Thursday, November 10, 2005

Does Al Gore really hold the future of the TV industry?

Remember Al Gore? You know, the guy who was supposed to win (well, probably did win) the 2000 Presidential race but somehow never made it to the White House? We haven't heard much from him since those dark days. Following his defeat in the Supreme Court, he famously grew a beard, briefly taught graduate journalists at Columbia, and has been spending more time back in his native Tennessee, where he is steadily rebuilding bridges in his home state (which notoriously failed to vote for him in 2000) as rumors persist that he'll make another presidential run in 2008. Wikipedia also lists his current activities as chairing a company called Generation Investment Management, sitting on Apple Computer's board of directors, and serving "as an unofficial advisor to Google's senior management."

The role that has recently drawn the most attention to Gore - certainly in media circles - is his partnership in the new cable and web TV enterprise, Current TV, which went on air on August 1 this year. Gore and partner Joel Hyatt have set up the new network - based in San Francisco - in an effort to do something radically different with television. It seems like he might be on to something. Here's how a recent USA Today article ("Akimbo, Current Media could embody TV's next generation") introduces us to the operation.
    Two decades ago, if you wanted to see how cable would change TV, you might've visited Turner Broadcasting and MTV, just to soak up what was going on. Today, there's no question the Internet is going to alter television — not make TV go away, but make it different. So whom do you visit to check out where this is heading? Could be a lot of contenders, but while I'm in San Francisco, I can hit two on the same day: Current and Akimbo.

Akimbo, btw, is another nascent TV hybrid operation that seems to act like a "super-TiVO" for "niche video-almost-on-demand". Its main claim to fame seems to be that it's being run by a chap called Will Hearst, who apparently is a grandson of 19th Century newspaper tycoon William Randolph Hearst. But the Current TV operation sounds like it's the more interesting venture of the two. As USA Today notes, Gore and Hyatt are thinking about television in a very different way," as they attempt to integrate TV and web operations more symbiotically than ever before. "Current is using the Internet to make its viewers a meaningful part of the TV channel. More than 30% of the segments on Current are produced by amateurs and are sent in through the website." (I haven't got to see the TV version yet, but I have dug around on the web site to see the type of material being submitted and aired.)
    Here's how the system works: Anyone can use a digital video camcorder to create a five-minute story — or “pod” in the Current lingo — and upload it to www.current.tv. Then the site's users view the pods and vote on them. The pods that rise to the top — a sliver of the number sent in — are considered for the Current TV channel.

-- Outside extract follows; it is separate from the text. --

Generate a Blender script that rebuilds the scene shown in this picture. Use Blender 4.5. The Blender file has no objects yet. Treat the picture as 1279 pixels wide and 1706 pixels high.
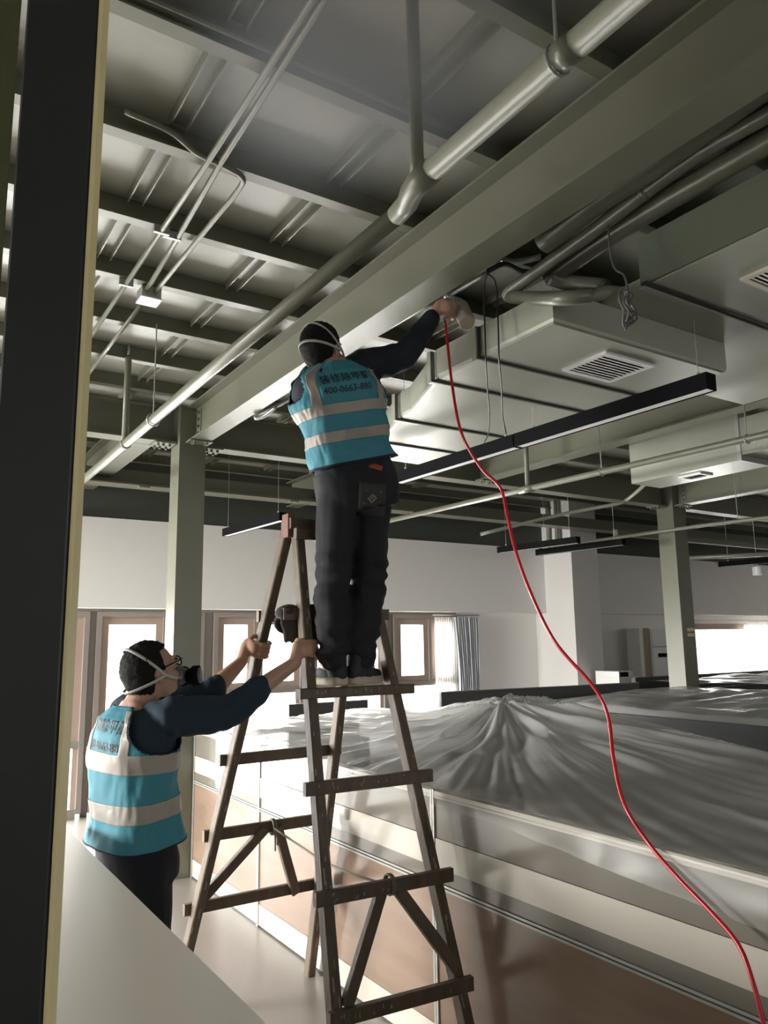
import bpy, bmesh, math, random
from mathutils import Vector, Matrix, noise
from mathutils.bvhtree import BVHTree
random.seed(7)
V = Vector
PI = math.pi
scene = bpy.context.scene
col = scene.collection

# ---------------------------------------------------------------- camera
cam_data = bpy.data.cameras.new('camera')
cam = bpy.data.objects.new('camera', cam_data); col.objects.link(cam)
cam_data.sensor_fit = 'VERTICAL'; cam_data.sensor_height = 24.0
cam_data.lens = 24.0 * 1280.0 / 1706.0
cam_data.clip_start = 0.02; cam_data.clip_end = 200
YAW, PITCH, ROLL = math.radians(32.9), math.atan(216 / 1280.0), math.radians(0.78)
fw = V((math.sin(YAW) * math.cos(PITCH), math.cos(YAW) * math.cos(PITCH), math.sin(PITCH)))
r0 = V((math.cos(YAW), -math.sin(YAW), 0)); u0 = r0.cross(fw)
rt = r0 * math.cos(ROLL) - u0 * math.sin(ROLL); up = r0 * math.sin(ROLL) + u0 * math.cos(ROLL)
m = Matrix((rt, up, -fw)).transposed().to_4x4(); m.translation = V((0, 0, 1.65))
cam.matrix_world = m
scene.camera = cam

# ---------------------------------------------------------------- world, daylight, exposure
world = bpy.data.worlds.new('world'); scene.world = world; world.use_nodes = True
wn = world.node_tree.nodes; wl = world.node_tree.links
bgn = wn['Background']; bgn.inputs[0].default_value = (0.95, 0.98, 1.0, 1); bgn.inputs[1].default_value = 3.0
# overcast sky above the horizon, darker ground below it
tcw = wn.new('ShaderNodeTexCoord'); sep = wn.new('ShaderNodeSeparateXYZ'); wl.new(tcw.outputs['Generated'], sep.inputs[0])
mrw = wn.new('ShaderNodeMapRange'); mrw.inputs[1].default_value = -0.12; mrw.inputs[2].default_value = 0.02; wl.new(sep.outputs['Z'], mrw.inputs[0])
mxw = wn.new('ShaderNodeMix'); mxw.data_type = 'RGBA'; mxw.inputs[6].default_value = (0.6, 0.6, 0.57, 1); mxw.inputs[7].default_value = (0.97, 0.98, 1.0, 1)
wl.new(mrw.outputs[0], mxw.inputs[0]); wl.new(mxw.outputs[2], bgn.inputs[0])
scene.view_settings.view_transform = 'Standard'; scene.view_settings.look = 'None'
scene.view_settings.gamma = 1.0; scene.view_settings.use_curve_mapping = False
scene.view_settings.exposure = 0.2
scene.cycles.use_denoising = True
scene.cycles.max_bounces = 10; scene.cycles.diffuse_bounces = 6; scene.cycles.transparent_max_bounces = 16
scene.cycles.caustics_reflective = False; scene.cycles.caustics_refractive = False
scene.cycles.sample_clamp_indirect = 4.0
DAY = (1.0, 0.985, 0.95)
def day_light(name, loc, rot, sx, sy, power, spread=125):
    d = bpy.data.lights.new(name, 'AREA'); d.shape = 'RECTANGLE'; d.size = sx; d.size_y = sy; d.energy = power; d.color = DAY; d.spread = math.radians(spread)
    o = bpy.data.objects.new(name, d); col.objects.link(o); o.location = loc; o.rotation_euler = rot
# overcast daylight standing outside each row of windows
day_light('daylight_back', (2.6, 8.8, 1.1), (-PI / 2 + 0.22, 0, 0), 9.2, 2.2, 1650, 165)
day_light('daylight_back_right', (13.0, 8.75, 1.5), (-PI / 2 + 0.3, 0, 0), 3.4, 1.3, 420, 160)
day_light('daylight_side', (-5.9, 6.6, 1.9), (0, -PI / 2 + 0.75, 0), 1.9, 2.6, 1500)
day_light('daylight_front', (4.0, -4.7, 1.8), (PI / 2 - 0.5, 0, 0), 9.0, 1.8, 25)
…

    Before launch, Current executives thought they'd be lucky to get enough good-quality content from viewers to fill maybe 5% of airtime, says Joanna Drake Earl, who runs Current's Web operations. But they were amazed at what came in. “It looks and feels different, but we love the rawness,” she says.

    So the channel has wound up with pods about religious-themed haunted funhouses, amateur kickball and young Afghans who work out with weights while admiring 1970s posters of Arnold Schwarzenegger.

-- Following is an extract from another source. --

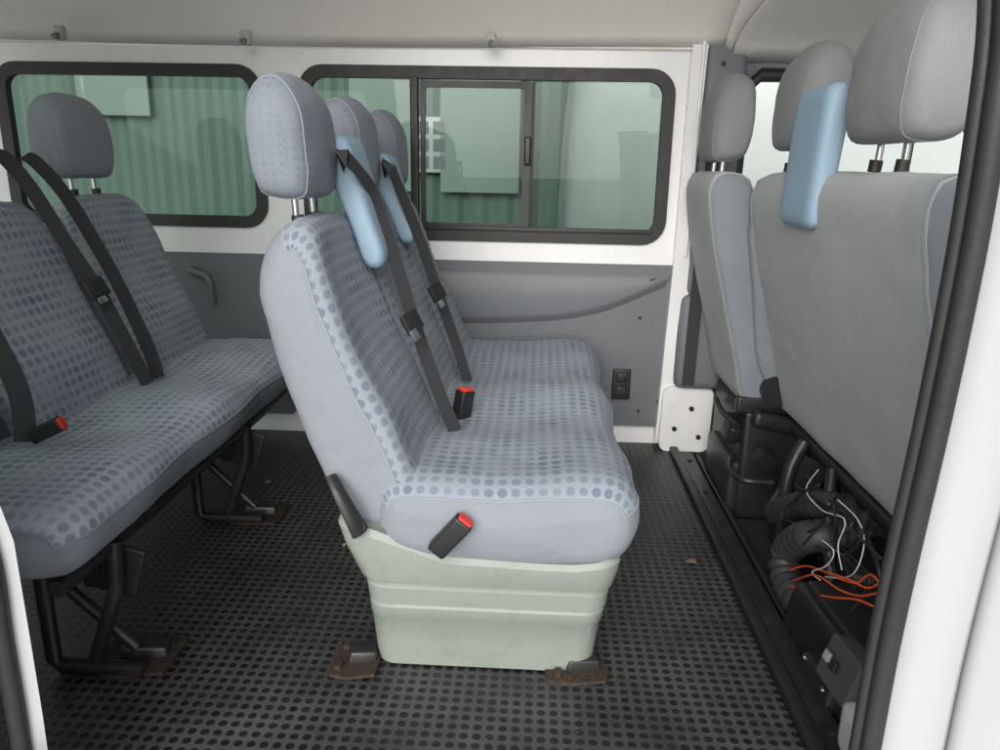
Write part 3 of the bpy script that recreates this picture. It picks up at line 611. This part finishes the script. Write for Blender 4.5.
# ---------------------------------------------------------------- outside, seen through the glass
sh = thing('metal_shed', 'green corrugated metal shed outside the windows', 'shed', (-4, 6.2, -.62))
xs = [-11+i*.05 for i in range(340)]
zz = lambda i: (0, 0, .02, .02)[i % 4]
sheet('corrugated_wall', [[(x, 6.2-zz(i), -.62) for i, x in enumerate(xs)], [(x, 6.2-zz(i), 3.4) for i, x in enumerate(xs)]], m_green, sh, 0, 20)
rbox('roof', (-2.5, 7.7, 3.5), (17.2, 3.6, .12), 0, m_trim2, sh)
p = P(431, 145, Y=6.12); wd = rbox('window', (p.x, 6.14, p.z), (.30, .06, .42), .01, m_white3, sh)
for dx in (-.065, .065):
    for dz in (-.13, 0, .13): rbox('pane', (p.x+dx, 6.105, p.z+dz), (.09, .01, .09), 0, m_trim2, wd)
for (ua, ub) in ((350, 412), (440, 520)):
    pa, pc = P(ua, 140, Y=6.1), P(ub, 140, Y=6.1); rbox('sheet_panel', ((pa.x+pc.x)/2, 6.12, 1.65), (pc.x-pa.x, .03, 1.7), .01, m_pale, sh)
pa, pc = P(78, 115, Y=6.1), P(150, 115, Y=6.1); rbox('sheet_panel', ((pa.x+pc.x)/2, 6.12, pa.z+.5), (pc.x-pa.x, .03, 1.0), .01, m_pale, sh)
pv = thing('parked_van', 'white van parked outside beyond the right hand windows', 'van', (3, 5.2, -.62))
prof = [(.25, -.30), (5.6, -.30), (5.75, .15), (5.55, .55), (4.75, .75), (4.05, 1.55), (3.7, 1.85), (.45, 1.9), (.2, 1.6), (.15, .2)]
soft('body', prof, 4.2, 6.0, .16, [m_white3], pv, None, None, n=90, m=8, bulge=.01, wr=0)
plate('window', [(3.3, .75), (4.45, .75), (3.95, 1.45), (3.3, 1.5)], [], lambda x, z, d: (x, 4.19+d, z), .01, m_rub, pv)
for x in (1.1, 4.7):
    w_ = cyl('wheel', (x, 4.18, -.29), (x, 4.42, -.29), .33, m_rub, pv, 32); cyl('rim', (x, 4.165, -.29), (x, 4.185, -.29), .2, m_chr, w_, 24)
rbox('side_moulding', (2.6, 4.185, .12), (4.2, .02, .12), .005, m_black, pv)

# ---------------------------------------------------------------- light, camera
w = bpy.data.worlds.new('World'); SC.world = w; w.use_nodes = True
nt = w.node_tree; bg = nt.nodes['Background']; sky = nt.nodes.new('ShaderNodeTexSky'); sky.sky_type = 'NISHITA'; sky.sun_disc = False
dirn = Vector((.14, .90, -.44)).normalized()
sky.sun_elevation = math.asin(-dirn.z); sky.sun_rotation = math.atan2(-dirn.x, -dirn.y); sky.air_density = 1.0; sky.dust_density = 4.0; sky.ozone_density = 1.0
hs = nt.nodes.new('ShaderNodeHueSaturation'); hs.inputs['Saturation'].default_value = .3
nt.links.new(sky.outputs[0], hs.inputs['Color']); nt.links.new(hs.outputs[0], bg.inputs[0]); bg.inputs[1].default_value = .15
sl = bpy.data.lights.new('sun', 'SUN'); sl.energy = 3.4; sl.angle = math.radians(60); sl.color = (1, .985, .96)
so_ = bpy.data.objects.new('sun', sl); C.objects.link(so_); so_.rotation_euler = dirn.to_track_quat('-Z', 'Y').to_euler(); so_.location = (-2, -6, 6)
SC.view_settings.view_transform = 'Standard'; SC.view_settings.look = 'None'; SC.view_settings.exposure = 0
cam = bpy.data.cameras.new('camera'); co = bpy.data.objects.new('camera', cam); C.objects.link(co)
cam.sensor_width = 36; cam.lens = FPX/1000*36; cam.clip_start = .02; cam.clip_end = 600
mw = Matrix((R2, U2, -FWD)).transposed().to_4x4(); mw.translation = CAM; co.matrix_world = mw
SC.camera = co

Back in early August, right after the station started operations, NPR ran a piece that noted how the station was designed to "snag the short attention span of young people who don't normally watch the news." Clearly, though, no-one back then had a clear idea whether this exercise in truly interactive TV would take off. NPR quoted commentator (and USC professor) Todd Boyd, who refelected that the programming looked a little like "a cross between an earlier version of MTV, CNN, and the Internet." Boyd focused on how it was hard to imagine Al Gore being associated with anything "hip." Yet three months later, it seems as if Gore has hit upon something that connects to "the kids."

USA Today concludes: "For the past decade, the Internet has opened the door for people and subjects that wouldn't otherwise make it into mainstream media. Current is now using that opening to change mainstream media. And the industry is paying attention."